Analysis and Improvement of Geo-Referencing Accuracy in Long Term Global AVHRR Data

Precise geolocation is one of the fundamental requirements for generating high-quality Advanced Very High Resolution Radiometer (AVHRR) Satellite Climate Data Record (SCDR) at 1-km spatial resolution for climate applications. The Global Climate Observing System (GCOS) and Committee on Earth Observing Satellites (CEOS) identified the requirement for the accuracy of geolocation of satellite data for climate applications as 1/3 field-of-view (FOV). This requirement for AVHRR series on the National Oceanic and Atmospheric Administration (NOAA) platforms cannot be met without implementing the ground control point (GCP) correction, especially for historical data, because of the limited accuracy of orbit models and uncertainty in the satellite attitude angles.

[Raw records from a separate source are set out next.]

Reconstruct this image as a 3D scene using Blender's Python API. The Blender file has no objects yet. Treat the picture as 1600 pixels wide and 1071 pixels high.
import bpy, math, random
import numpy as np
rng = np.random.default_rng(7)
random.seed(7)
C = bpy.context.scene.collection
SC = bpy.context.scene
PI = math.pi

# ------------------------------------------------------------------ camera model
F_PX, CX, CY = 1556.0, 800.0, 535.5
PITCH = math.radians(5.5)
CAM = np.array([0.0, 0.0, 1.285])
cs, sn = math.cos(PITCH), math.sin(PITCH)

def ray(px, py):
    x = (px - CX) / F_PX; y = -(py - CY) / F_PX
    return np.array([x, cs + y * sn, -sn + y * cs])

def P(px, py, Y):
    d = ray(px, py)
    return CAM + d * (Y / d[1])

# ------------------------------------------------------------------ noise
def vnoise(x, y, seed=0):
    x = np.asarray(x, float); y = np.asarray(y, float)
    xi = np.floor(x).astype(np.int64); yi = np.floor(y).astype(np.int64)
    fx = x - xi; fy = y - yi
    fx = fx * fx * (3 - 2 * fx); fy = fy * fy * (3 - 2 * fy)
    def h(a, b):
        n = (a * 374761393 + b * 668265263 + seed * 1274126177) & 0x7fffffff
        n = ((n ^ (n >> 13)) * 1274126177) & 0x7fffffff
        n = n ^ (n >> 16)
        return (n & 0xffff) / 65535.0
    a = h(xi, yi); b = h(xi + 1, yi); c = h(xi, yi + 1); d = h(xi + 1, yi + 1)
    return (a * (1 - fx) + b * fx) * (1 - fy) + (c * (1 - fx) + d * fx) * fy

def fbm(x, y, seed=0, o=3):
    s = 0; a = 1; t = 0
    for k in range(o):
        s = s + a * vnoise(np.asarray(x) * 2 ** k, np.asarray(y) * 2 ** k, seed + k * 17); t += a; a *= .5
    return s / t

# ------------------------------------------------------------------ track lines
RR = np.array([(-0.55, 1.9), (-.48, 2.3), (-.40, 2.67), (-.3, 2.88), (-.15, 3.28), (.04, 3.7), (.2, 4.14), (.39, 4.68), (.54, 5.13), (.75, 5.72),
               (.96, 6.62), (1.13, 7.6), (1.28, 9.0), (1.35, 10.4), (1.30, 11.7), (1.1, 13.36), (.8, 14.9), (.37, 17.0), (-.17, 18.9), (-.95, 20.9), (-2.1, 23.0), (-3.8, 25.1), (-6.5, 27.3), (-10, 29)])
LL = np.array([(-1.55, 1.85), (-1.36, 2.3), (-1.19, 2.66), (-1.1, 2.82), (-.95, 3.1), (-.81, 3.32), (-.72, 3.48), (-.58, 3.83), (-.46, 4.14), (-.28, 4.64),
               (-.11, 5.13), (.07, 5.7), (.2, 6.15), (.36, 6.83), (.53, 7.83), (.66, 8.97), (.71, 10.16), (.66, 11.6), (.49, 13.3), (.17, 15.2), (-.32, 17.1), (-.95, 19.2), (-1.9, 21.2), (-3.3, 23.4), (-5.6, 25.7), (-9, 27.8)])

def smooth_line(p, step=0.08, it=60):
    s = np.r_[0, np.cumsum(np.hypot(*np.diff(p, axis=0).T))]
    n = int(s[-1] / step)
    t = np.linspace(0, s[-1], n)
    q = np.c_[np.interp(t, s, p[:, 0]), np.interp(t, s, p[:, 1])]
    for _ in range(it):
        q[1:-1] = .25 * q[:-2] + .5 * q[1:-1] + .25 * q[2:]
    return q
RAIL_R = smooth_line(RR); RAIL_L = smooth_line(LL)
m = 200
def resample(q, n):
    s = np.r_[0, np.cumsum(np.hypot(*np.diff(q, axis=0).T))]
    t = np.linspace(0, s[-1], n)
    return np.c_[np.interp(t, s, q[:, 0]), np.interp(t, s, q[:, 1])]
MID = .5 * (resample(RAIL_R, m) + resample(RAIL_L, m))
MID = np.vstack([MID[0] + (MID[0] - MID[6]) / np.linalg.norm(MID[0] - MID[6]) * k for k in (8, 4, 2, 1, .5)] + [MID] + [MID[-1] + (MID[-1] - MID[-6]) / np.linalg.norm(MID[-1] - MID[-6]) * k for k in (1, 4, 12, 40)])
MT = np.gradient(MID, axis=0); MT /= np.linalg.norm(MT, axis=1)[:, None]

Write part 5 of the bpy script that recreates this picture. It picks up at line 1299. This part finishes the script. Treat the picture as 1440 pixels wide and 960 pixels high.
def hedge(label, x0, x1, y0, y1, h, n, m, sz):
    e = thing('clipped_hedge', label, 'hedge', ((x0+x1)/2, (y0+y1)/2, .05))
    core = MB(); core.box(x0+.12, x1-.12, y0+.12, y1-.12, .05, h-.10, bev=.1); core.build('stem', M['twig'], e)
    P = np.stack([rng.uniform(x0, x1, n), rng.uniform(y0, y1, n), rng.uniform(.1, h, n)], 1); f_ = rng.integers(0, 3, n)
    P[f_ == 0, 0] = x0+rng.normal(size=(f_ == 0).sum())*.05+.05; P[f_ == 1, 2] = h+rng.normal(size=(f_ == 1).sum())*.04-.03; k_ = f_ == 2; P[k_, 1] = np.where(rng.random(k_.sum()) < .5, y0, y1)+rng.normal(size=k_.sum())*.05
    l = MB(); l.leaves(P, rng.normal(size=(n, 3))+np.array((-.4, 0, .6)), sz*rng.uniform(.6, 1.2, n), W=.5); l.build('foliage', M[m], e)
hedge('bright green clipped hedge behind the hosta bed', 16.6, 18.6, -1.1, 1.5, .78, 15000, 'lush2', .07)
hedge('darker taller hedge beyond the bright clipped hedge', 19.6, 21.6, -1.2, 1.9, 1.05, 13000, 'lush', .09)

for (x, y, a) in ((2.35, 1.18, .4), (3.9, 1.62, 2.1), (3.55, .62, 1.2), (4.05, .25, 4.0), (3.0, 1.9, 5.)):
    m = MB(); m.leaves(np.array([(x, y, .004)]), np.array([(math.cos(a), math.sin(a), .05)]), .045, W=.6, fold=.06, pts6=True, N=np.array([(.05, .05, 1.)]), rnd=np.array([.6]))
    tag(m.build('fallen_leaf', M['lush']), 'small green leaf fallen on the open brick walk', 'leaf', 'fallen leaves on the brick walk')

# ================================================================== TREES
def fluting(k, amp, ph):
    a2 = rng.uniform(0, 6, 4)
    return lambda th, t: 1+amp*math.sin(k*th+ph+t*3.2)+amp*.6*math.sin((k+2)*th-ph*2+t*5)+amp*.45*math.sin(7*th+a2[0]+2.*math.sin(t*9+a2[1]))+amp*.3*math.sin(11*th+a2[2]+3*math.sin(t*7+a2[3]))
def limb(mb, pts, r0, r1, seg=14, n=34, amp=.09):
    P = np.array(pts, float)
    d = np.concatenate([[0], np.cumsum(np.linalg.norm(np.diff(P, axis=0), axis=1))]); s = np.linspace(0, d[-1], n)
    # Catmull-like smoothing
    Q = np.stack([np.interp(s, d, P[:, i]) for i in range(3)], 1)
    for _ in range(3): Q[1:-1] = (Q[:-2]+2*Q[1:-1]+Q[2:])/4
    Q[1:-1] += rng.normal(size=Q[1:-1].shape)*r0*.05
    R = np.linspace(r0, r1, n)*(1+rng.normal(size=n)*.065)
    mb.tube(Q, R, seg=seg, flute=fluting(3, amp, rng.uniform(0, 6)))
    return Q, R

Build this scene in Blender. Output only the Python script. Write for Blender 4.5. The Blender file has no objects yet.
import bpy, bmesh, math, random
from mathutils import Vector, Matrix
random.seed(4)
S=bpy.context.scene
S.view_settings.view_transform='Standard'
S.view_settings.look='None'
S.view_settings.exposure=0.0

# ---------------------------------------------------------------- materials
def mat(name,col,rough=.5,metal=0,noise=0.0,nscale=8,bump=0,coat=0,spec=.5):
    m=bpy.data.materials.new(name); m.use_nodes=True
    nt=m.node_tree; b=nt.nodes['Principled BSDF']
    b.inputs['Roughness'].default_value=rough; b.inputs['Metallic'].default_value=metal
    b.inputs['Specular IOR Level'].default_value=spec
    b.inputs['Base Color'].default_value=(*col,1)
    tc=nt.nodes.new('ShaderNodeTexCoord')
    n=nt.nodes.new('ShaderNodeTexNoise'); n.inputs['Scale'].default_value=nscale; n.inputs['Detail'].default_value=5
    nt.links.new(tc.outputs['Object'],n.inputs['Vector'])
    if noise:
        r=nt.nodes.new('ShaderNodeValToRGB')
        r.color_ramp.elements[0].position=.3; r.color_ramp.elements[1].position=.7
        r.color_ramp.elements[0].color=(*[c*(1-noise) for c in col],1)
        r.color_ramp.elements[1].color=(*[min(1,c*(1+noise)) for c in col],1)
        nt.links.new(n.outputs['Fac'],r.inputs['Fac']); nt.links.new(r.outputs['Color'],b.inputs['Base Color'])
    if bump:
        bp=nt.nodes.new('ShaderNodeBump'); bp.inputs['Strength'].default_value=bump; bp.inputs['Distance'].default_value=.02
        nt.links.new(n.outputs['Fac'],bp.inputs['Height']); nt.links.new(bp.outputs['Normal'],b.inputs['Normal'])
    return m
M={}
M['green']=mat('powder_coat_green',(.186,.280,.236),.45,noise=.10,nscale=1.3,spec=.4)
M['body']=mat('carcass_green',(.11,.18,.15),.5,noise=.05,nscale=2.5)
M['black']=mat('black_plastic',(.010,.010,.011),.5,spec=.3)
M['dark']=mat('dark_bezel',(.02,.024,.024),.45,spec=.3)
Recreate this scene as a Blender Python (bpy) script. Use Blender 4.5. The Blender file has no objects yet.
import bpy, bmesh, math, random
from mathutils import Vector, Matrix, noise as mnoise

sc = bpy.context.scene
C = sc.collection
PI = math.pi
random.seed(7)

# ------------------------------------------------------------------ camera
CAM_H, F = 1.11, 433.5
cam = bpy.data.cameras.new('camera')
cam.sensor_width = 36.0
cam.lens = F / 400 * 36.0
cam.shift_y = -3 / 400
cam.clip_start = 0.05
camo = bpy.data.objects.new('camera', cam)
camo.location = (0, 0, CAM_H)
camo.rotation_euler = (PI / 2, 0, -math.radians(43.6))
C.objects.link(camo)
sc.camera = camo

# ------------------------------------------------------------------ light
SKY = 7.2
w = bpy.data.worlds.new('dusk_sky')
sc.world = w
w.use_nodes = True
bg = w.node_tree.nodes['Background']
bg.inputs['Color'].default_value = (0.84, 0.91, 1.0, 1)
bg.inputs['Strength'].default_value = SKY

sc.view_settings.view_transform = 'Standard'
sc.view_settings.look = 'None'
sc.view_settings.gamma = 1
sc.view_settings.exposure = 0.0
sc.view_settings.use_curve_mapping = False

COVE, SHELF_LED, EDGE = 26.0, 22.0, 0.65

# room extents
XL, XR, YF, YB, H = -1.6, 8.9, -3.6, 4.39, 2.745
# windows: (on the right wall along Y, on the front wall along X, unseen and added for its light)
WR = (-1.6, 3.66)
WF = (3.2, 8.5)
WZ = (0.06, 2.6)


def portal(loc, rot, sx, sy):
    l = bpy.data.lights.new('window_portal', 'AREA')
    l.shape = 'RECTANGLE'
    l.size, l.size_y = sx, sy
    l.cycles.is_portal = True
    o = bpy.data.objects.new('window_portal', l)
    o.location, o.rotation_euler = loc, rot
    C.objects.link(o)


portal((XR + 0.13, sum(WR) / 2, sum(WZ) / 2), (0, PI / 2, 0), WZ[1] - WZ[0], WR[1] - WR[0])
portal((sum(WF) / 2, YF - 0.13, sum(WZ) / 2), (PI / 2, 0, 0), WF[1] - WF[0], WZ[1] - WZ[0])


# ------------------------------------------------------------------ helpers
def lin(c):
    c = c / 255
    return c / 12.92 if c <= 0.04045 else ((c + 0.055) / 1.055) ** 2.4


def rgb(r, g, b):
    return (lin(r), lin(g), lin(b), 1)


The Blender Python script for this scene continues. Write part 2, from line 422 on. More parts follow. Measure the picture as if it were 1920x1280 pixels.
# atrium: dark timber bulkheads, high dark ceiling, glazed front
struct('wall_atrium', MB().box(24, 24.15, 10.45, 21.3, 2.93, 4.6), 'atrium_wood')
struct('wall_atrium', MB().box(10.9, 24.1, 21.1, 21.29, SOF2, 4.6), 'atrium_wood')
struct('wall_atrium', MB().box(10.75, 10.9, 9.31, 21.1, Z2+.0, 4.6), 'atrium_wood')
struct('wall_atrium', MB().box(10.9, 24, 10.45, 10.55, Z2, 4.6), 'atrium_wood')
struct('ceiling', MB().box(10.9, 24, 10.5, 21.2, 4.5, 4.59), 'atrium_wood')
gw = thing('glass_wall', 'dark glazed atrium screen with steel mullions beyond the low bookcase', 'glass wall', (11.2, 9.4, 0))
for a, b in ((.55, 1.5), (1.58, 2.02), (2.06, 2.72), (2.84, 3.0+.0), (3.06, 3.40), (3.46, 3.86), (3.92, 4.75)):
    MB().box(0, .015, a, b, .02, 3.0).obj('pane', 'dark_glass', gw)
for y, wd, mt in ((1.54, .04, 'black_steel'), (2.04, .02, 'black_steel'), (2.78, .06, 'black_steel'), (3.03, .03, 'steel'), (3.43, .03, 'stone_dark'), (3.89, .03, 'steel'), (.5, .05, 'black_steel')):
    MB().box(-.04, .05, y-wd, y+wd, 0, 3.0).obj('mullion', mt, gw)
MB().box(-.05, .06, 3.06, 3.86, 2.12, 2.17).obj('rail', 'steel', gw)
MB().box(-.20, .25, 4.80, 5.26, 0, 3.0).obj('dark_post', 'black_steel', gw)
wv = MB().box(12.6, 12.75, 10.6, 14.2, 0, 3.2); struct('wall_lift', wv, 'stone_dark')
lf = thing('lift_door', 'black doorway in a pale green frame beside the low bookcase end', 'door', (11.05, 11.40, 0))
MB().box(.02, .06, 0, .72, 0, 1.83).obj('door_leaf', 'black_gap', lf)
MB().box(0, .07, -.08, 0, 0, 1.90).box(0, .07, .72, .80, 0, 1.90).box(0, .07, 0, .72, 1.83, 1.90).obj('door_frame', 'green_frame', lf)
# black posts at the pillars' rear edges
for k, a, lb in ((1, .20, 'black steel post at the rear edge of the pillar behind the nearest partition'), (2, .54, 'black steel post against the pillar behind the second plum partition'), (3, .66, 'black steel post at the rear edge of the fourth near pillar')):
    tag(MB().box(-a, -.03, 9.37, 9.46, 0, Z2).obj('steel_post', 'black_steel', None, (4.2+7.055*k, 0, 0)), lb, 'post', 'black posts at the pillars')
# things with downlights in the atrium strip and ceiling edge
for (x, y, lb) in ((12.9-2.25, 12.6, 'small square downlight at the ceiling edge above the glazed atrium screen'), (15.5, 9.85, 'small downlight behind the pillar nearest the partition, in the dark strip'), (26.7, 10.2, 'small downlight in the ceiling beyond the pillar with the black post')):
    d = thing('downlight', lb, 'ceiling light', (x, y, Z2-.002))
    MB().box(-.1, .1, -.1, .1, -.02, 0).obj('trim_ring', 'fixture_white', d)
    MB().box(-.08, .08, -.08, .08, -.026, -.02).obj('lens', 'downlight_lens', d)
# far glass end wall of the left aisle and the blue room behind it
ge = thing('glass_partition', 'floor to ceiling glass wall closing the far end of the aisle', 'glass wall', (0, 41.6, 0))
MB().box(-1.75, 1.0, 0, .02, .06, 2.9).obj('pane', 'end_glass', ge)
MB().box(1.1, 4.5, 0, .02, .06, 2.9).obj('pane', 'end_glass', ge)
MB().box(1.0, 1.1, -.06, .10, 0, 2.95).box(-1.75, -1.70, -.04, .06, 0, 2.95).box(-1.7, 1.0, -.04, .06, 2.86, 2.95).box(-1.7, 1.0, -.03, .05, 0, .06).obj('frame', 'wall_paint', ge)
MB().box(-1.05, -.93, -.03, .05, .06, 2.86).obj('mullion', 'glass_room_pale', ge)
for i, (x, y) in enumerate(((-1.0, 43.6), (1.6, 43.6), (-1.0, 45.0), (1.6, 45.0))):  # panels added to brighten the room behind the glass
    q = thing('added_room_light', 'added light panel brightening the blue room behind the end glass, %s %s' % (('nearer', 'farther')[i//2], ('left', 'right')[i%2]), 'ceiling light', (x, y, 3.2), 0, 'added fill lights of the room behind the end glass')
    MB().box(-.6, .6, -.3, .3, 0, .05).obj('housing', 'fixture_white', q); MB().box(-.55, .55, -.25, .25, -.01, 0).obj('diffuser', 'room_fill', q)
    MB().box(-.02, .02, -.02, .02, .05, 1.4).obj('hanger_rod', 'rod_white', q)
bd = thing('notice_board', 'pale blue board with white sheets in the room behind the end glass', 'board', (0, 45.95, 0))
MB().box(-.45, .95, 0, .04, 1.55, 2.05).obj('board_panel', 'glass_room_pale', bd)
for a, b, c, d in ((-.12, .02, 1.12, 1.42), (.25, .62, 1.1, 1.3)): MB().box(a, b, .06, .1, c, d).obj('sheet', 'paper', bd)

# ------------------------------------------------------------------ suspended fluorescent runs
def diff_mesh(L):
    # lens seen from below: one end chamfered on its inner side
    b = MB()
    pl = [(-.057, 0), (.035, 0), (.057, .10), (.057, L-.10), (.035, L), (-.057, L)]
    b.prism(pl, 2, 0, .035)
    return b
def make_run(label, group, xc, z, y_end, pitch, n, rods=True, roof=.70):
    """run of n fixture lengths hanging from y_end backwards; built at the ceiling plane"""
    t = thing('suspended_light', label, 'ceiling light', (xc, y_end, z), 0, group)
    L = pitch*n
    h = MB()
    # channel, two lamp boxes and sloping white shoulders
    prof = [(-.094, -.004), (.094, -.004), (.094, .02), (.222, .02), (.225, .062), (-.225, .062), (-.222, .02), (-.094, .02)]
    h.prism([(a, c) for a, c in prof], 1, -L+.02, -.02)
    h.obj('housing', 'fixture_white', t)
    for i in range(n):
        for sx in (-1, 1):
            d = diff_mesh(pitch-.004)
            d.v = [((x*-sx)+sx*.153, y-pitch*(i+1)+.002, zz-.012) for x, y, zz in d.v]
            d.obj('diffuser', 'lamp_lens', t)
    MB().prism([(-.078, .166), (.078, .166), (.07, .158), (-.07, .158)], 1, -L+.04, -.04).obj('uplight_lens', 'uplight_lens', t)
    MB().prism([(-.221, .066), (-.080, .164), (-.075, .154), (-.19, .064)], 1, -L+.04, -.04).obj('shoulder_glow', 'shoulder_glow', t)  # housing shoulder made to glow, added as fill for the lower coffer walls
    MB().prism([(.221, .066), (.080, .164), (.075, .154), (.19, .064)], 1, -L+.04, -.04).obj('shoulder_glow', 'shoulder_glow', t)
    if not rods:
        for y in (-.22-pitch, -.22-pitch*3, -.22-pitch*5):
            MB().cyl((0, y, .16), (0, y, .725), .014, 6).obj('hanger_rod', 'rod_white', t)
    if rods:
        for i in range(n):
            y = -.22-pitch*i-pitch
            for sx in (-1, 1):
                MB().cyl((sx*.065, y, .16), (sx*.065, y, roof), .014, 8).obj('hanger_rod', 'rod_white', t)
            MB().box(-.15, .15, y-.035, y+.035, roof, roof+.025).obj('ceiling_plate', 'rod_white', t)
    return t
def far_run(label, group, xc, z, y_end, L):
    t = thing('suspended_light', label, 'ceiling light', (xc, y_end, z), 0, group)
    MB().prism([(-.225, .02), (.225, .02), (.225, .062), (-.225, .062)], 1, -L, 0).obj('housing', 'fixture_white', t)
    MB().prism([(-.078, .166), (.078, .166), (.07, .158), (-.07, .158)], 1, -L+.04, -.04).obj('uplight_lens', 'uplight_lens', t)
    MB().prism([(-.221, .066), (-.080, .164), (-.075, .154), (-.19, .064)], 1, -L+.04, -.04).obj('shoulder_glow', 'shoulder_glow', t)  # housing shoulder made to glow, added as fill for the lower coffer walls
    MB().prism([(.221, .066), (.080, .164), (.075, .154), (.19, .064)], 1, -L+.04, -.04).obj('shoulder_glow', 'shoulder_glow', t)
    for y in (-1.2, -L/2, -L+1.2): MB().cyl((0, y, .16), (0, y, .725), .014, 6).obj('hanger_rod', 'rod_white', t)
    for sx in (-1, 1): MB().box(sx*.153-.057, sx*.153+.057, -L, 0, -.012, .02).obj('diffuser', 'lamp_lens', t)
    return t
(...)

This work presents a new analysis of the geo-referencing accuracy of global AVHRR data, that uses an automated image matching at pre-selected GCP locations. As a reference image, we have been using the clear-sky monthly composite imagery derived from Moderate Resolution Imaging Spectroradiometer (MODIS) MOD09 dataset at 250-m resolution. The image matching technique is applicable to processing not only the daytime observations from optical solar bands, but also the nighttime imagery by using the long wave thermal channels. The method includes the ortho-rectification to correct for surface elevation and achieves the sub-pixel accuracy in both along-scan and along-track directions. The produced image displacement map is then used to derive a correction to satellite clock error and the attitude angles. The statistics and pattern of these corrections have been analyzed for different NOAA Polar-orbiting satellites by using the HRPT, LAC, and GAC data sets. The application of the developed processing system showed that the algorithm achieved better than 1/3 FOV geolocation accuracy for most of AVHRR 1-km scenes. It has a high efficiency rate (over 97%) for global AVHRR data from NOAA-6 through NOAA-19.